Título: O brinquedo do plebiscito
Autor: Deonísio da Silva
Fonte: Jornal do Brasil, 04/10/2005, Outras Opiniões, p. A11

Qualquer antologia traz o texto famoso de Artur Azevedo, intitulado Plebiscito. Tem quatro personagens: Seu Rodrigues (o marido), Dona Bernardina (a esposa), Manduca (o filho) e uma menina sem nome (a filha). Ele é negociante. ''Repimpado numa cadeira de balanço'', depois de comer ''como uma abade'', ''palita dos dentes'' e lê ''uma das nossas folhas diárias''.

O filho pergunta: ''Pai, o que é plebiscito?''. O pai ignora a resposta, tenta enrolar o filho, a filha e a esposa, mas esta não perdoa: ''Aqui em casa ninguém sabe o que é plebiscito''. Diante das irritadas perorações do marido, acrescenta: ''Mas, homem de Deus, para que você não há de confessar que não sabe? Não é nenhuma vergonha ignorar qualquer palavra. Já outro dia foi a mesma coisa quando Manduca lhe perguntou o que era proletário. Você falou, falou, falou, e o menino ficou sem saber!''.

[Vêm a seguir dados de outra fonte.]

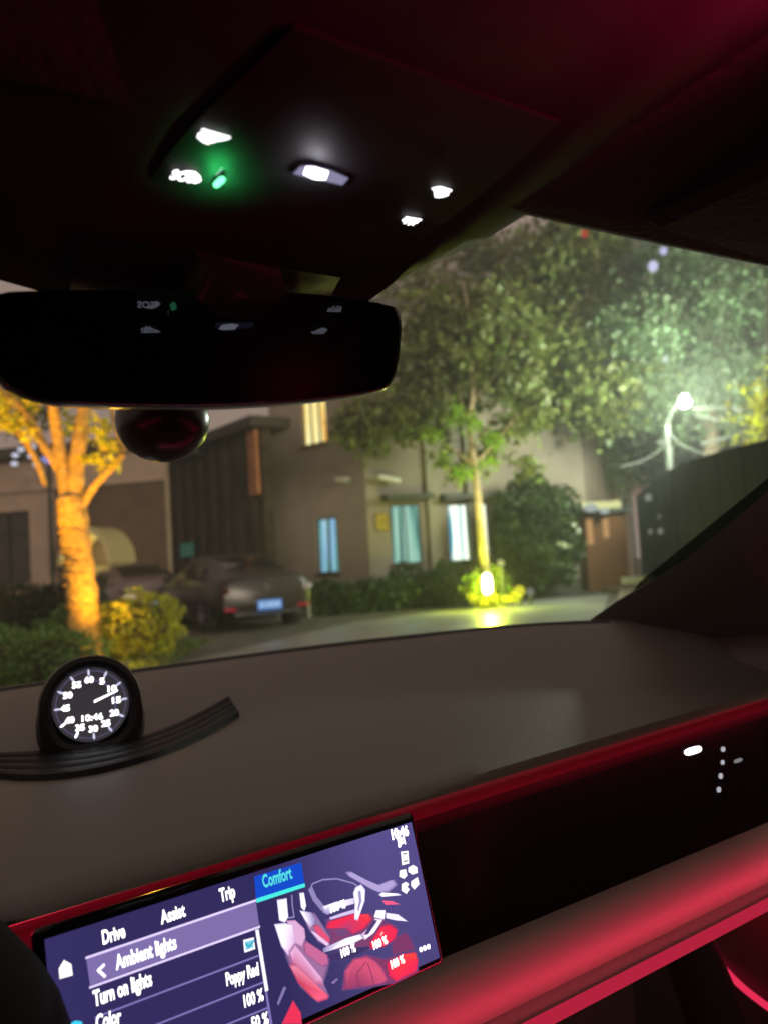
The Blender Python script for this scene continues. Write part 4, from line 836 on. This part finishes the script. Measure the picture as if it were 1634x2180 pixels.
big('wide canopy tree in front of the right end of the house', 1225, 21.5, [C(x, y, 20+random.uniform(-1, 1), random.uniform(.75, 1.15)) for x, y in ((1160, 640), (1200, 560), (1230, 700), (1180, 760), (1270, 620), (1150, 800), (1240, 780), (1300, 740), (1270, 840), (1120, 720), (1330, 660), (1210, 500), (1290, 540), (1180, 830), (1320, 820), (1100, 640))], 26000, lf_green)
big('cool green canopy tree around the white street lamp', 1520, 19.5, [C(x, y, 18.6+random.uniform(-.8, 1.5), random.uniform(.65, 1.0)) for x, y in ((1380, 560), (1440, 620), (1500, 560), (1560, 640), (1420, 700), (1500, 700), (1590, 720), (1380, 780), (1450, 790), (1530, 790), (1610, 800), (1350, 850), (1340, 700), (1600, 600), (1640, 660), (1520, 640), (1480, 500), (1400, 860), (1560, 860))], 24000, lf_cool, size=.16)
big('slender tree behind the brick gate pillar', 1285, 23.5, [C(x, y, 23.5, r) for x, y, r in ((1280, 900, .7), (1270, 960, .55), (1290, 1010, .5), (1300, 860, .8), (1320, 920, .5), (1262, 1030, .3))], 3800, lf_olive, size=.16, rad=.12, top=860)
big('dark tree mass behind the upper edge of the black wall', 1500, 24.0, [C(x, y, 24+random.uniform(-.5, .5), .95) for x, y in ((1370, 960), (1430, 930), (1490, 960), (1550, 930), (1610, 920), (1400, 1000), (1460, 990), (1520, 900), (1580, 960), (1440, 880), (1640, 880), (1360, 910))], 9000, mat('leaf_night', (.02, .034, .022), .6, island=1, trans=.1), rad=.16, top=880)
t = big('yellow leaved tree at the right edge beyond the black wall', 1650, 13.0, [C(x, y, 13, r) for x, y, r in ((1622, 885, .22), (1640, 920, .3), (1680, 850, .5), (1640, 1010, .16), (1700, 950, .5))], 1600, mat('leaf_edge', (.42, .40, .03), .5, island=1, trans=.4), size=.10, rad=.12, top=800)  # the yellow is the leaf colour
# reddish light on the tree top (small red lamp) and bluish lamps between the leaves
for px, py, c_, lab, r in ((1389, 567, (.72, .70, 1), 'lower bluish lamp glimpsed between the upper leaves', .09), (1411, 534, (.6, .6, .9), 'upper bluish lamp glimpsed between the upper leaves', .07), (1243, 497, (.45, .05, .03), 'tiny red lamp among the leaves near the windscreen top', .07), (1415, 765, (.9, 1, .85), 'tiny pale lamp in the foliage above the street lamp', .055)):
    c = HZ(px, py, 14.5); t = thing('distant_lamp', c, lab, 'lamp'); mb = MB(); mb.ell(c, (r, r, r*1.2), nu=12, nv=8); mb.build('bulb', emis('far_bulb', c_, .9), t, True); mb = MB(); mb.tube([c+V(0, 0, r), c+V(0, 0, r+.4), c+H1*3+V(0, 0, r+.8)], .015, 5); mb.build('cable', darkf, t)
# --- street lamp with pale pole
b = 16.4; hd = HZ(1456, 858, b); pb = W((1420-817)/F*b, b+.2, 0)
sl_ = thing('street_lamp', pb, 'bright white street lamp on a pale pole above the black wall', 'street lamp')
mb = MB(); mb.tube([pb, HZ(1424, 1010, b+.2), HZ(1417, 905, b+.2)], [.09, .085, .075], 12); mb.build('pole', mat('pole_pale', (.07, .08, .065), .5), sl_, True)
mb = MB(); mb.tube([HZ(1417, 905, b+.2), HZ(1430, 875, b+.1), hd+V(0, 0, .14)], .035, 8); mb.build('arm', mat('arm_pale', (.03, .035, .03), .5), sl_, True)
mb = MB(); mb.ell(hd, (.125, .125, .10), nu=20, nv=12); mb.build('globe', emis('lamp_white', (.93, 1, .93), 40), sl_, True)
mb = MB(); mb.lathe(hd+V(0, 0, .08), (0, 0, 1), [(.11, .0), (.10, .05), (.05, .10), (0, .10)], 16); mb.build('cap', mat('cap_grey', (.3, .3, .3), .5), sl_, True)
lamp('street_light', hd+V(0, 0, .05)-H1*.8, 2000, (.90, 1.0, .80), .7, sl_)
# lit bare branches below the lamp
t = thing('bare_branches', pb, 'pale lit bare branches spreading right below the street lamp', 'branches'); mb = MB()
for P4 in ([(1424, 925), (1450, 950), (1490, 965), (1524, 976)], [(1480, 885), (1520, 893), (1570, 900)], [(1470, 870), (1540, 868), (1600, 873)], [(1490, 945), (1540, 935), (1590, 915)], [(1320, 995), (1360, 985), (1400, 962), (1422, 940)], [(1398, 943), (1428, 944)]):
    mb.tube([HZ(x, y, b+.1) for x, y in P4], list(np.linspace(.034, .012, len(P4))), 7)
mb.build('branch', mat('branch_pale', (.035, .04, .03), .7), t, True)
# --- black panel wall at right
G0, G1 = W(7.75, 23.5, 0), W(3.6, 7.0, 0)
bw = thing('panel_wall', (G0+G1)/2, 'tall smooth black panel wall running along the right side of the street', 'wall')
Lg = (G1-G0).length; eg = (G1-G0)/Lg; ng = eg.cross(V(0, 0, 1)); ng = ng if ng.dot(CAM-G0) > 0 else -ng
Pg = lambda s, z, d=0: V(G0.x, G0.y, 0)+eg*s+V(0, 0, z)+ng*d
zts = [(hole(G0, G1, [(x, y)])) for x, y in ((1352, 1056), (1400, 1012), (1455, 985), (1540, 958), (1634, 935))]
pts = [(0, zts[0][2])]+[(z[0], z[2]) for z in zts]+[(Lg, zts[-1][2]+.1)]
mb = MB(); n = len(pts); f = [Pg(s, 0, 0) for s, z in pts]+[Pg(s, z, 0) for s, z in pts]+[Pg(s, 0, -.15) for s, z in pts]+[Pg(s, z, -.15) for s, z in pts]
mb.add(f, [(i, i+1, n+i+1, n+i) for i in range(n-1)]+[(n+i, n+i+1, 3*n+i+1, 3*n+i) for i in range(n-1)]+[(0, n, 3*n, 2*n)]+[(2*n+i, 2*n+i+1, 3*n+i+1, 3*n+i) for i in range(n-1)])
mb.build('panel', mat('black_panel', (.004, .004, .005), .8, noise=.3, scale=.8, spec=.08), bw)
for s in np.arange(1.2, Lg, 1.6):
    zz = float(np.interp(s, [p[0] for p in pts], [p[1] for p in pts])); lbox(s, s+.03, .05, zz-.02, .002, .008, mat('panel_joint', (.005, .005, .006), .9, spec=.05), 'post', bw, Pg)
for i, (px, py, r, k) in enumerate(((1390, 1058, .075, .30), (1346, 1077, .065, .22), (1414, 1099, .05, .12), (1394, 1131, .055, .22), (1417, 1130, .055, .25))):
    q = hole(G0, G1, [(px, py)]); c = Pg(q[0], q[2], .12); t = thing('small_lamp', c, ['faint oval lamp highest on the black wall', 'faint lamp at the left end of the black wall', 'dimmest small lamp on the black wall', 'left one of two low faint lamps on the black wall', 'right one of two low faint lamps on the black wall'][i], 'lamp', 'small lamps on the black wall')
    mb = MB(); mb.ell(c, (r, r, r*1.2), nu=12, nv=8); mb.build('globe', emis('lamp_faint', (k, k, k*.88), .7), t, True); mb = MB(); mb.tube([c, Pg(q[0], q[2], .002)], .015, 6); mb.build('bracket', darkf, t)
# white kerb blocks at the foot
for px, w_, lab in ((1334, .30, 'short white concrete block at the foot of the gate pillar'), (1382, .95, 'long white concrete block at the foot of the black wall')):
    c = HZ(px, 1235, 20.0); c.z = .20; mb = MB(); mb.box(c, (w_, .25, .20), Matrix((H0, H1, V(0, 0, 1))).transposed(), .03); o = mb.build('concrete_block', mat('block_white', (.75, .75, .70), .7), None, True); tag(o, lab, 'block')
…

O forte de Artur Azevedo, assim como de Manuel Antônio de Almeida, é o registro de usos e costumes. Do pequeno trecho ficamos sabendo que pelo menos os comerciantes liam jornal ''depois do jantar'', desconheciam o vocabulário da imprensa, mas tinham um dicionário em casa, onde procuravam o significado das palavras que iam entrando na linguagem corrente.

O desfecho é perfeito. Com a desculpa de que foi ofendido pela mulher, o marido retira-se para o quarto e lá está o que precisa: um dicionário. Qual seria? O Diccionario da Língua Portugueza, de Antonio de Moraes Silva? O Vocabulário Português e Latino, do padre Rafael Bluteau, que nos impôs vaga-lume, porque somente a língua portuguesa, dentre as neolatinas, acolhera caga-lume, como o povo tinha o costume de denominar o inseto, ''nome tão imundo''?

Ao voltar à sala, depois das súplicas da esposa, movida pela piedade da filha (''Coitado de papai! Zangou-se logo depois do jantar! Dizem que é tão perigoso!), o senhor da Casa explica, didático e glorioso:

''Plebiscito é uma lei decretada pelo povo romano, estabelecido em comícios.

- Ah! - suspiram todos, aliviados. - Uma lei romana, percebem? E querem introduzi-la no Brasil! É mais um estrangeirismo!''.

Foi o padre Rafael Bluteau em seu Dicionário Portuguez e Latino, publicado entre 1712 e 1728, em Lisboa e Coimbra, em oito volumes, quem trouxe originalmente ''plesbiscito'' para o universo vocabular dos brasileiros. O dicionário Moraes diz que se trata de ''lei romana aprovada pelos populares, e que não obrigava os nobres; mas depois veio a ser universal para todas as ordens; modernamente, votação popular tendo por fim conhecer se o chefe d'um estado tem ou não o apoio e a sympathia da maioria n'esse estado''. Moraes já registra a preocupação dos modernos governantes do século XIX de averiguar sua popularidade. É a tal aferição da ''simpathia''. Afinal, algumas décadas antes tinham decapitado o rei na Revolução Francesa (1789)...

José Pedro Machado, no Dicionário Etimológico da Língua Portuguesa, cuja primeira edição é de 1952, limita-se a dizer que veio do latim plebiscitu, sem sequer dizer que é declinação de plebiscitum, neutro (gênero que oficialmente não existe no português), junção de plebis scitum, decreto da plebe, depois populi scitum decretum, abonados, entre outros, por Cícero.

Vou votar ''não'' à proibição. O Brasil precisa fazer plebiscitos sobre outras questões, como a dos juros e a dos automóveis, por exemplo, que matam muito mais. Em resumo, os argumentos favoráveis à proibição não resistem à lógica. E a questão central é: por que o Estado se omite tanto em nossa defesa e, quando nos defendemos por conta própria, lá vem o Estado com o que mais sabe fazer: atrapalhar os cidadãos. Proibições como essa têm o fim de criar dificuldades para vender facilidades.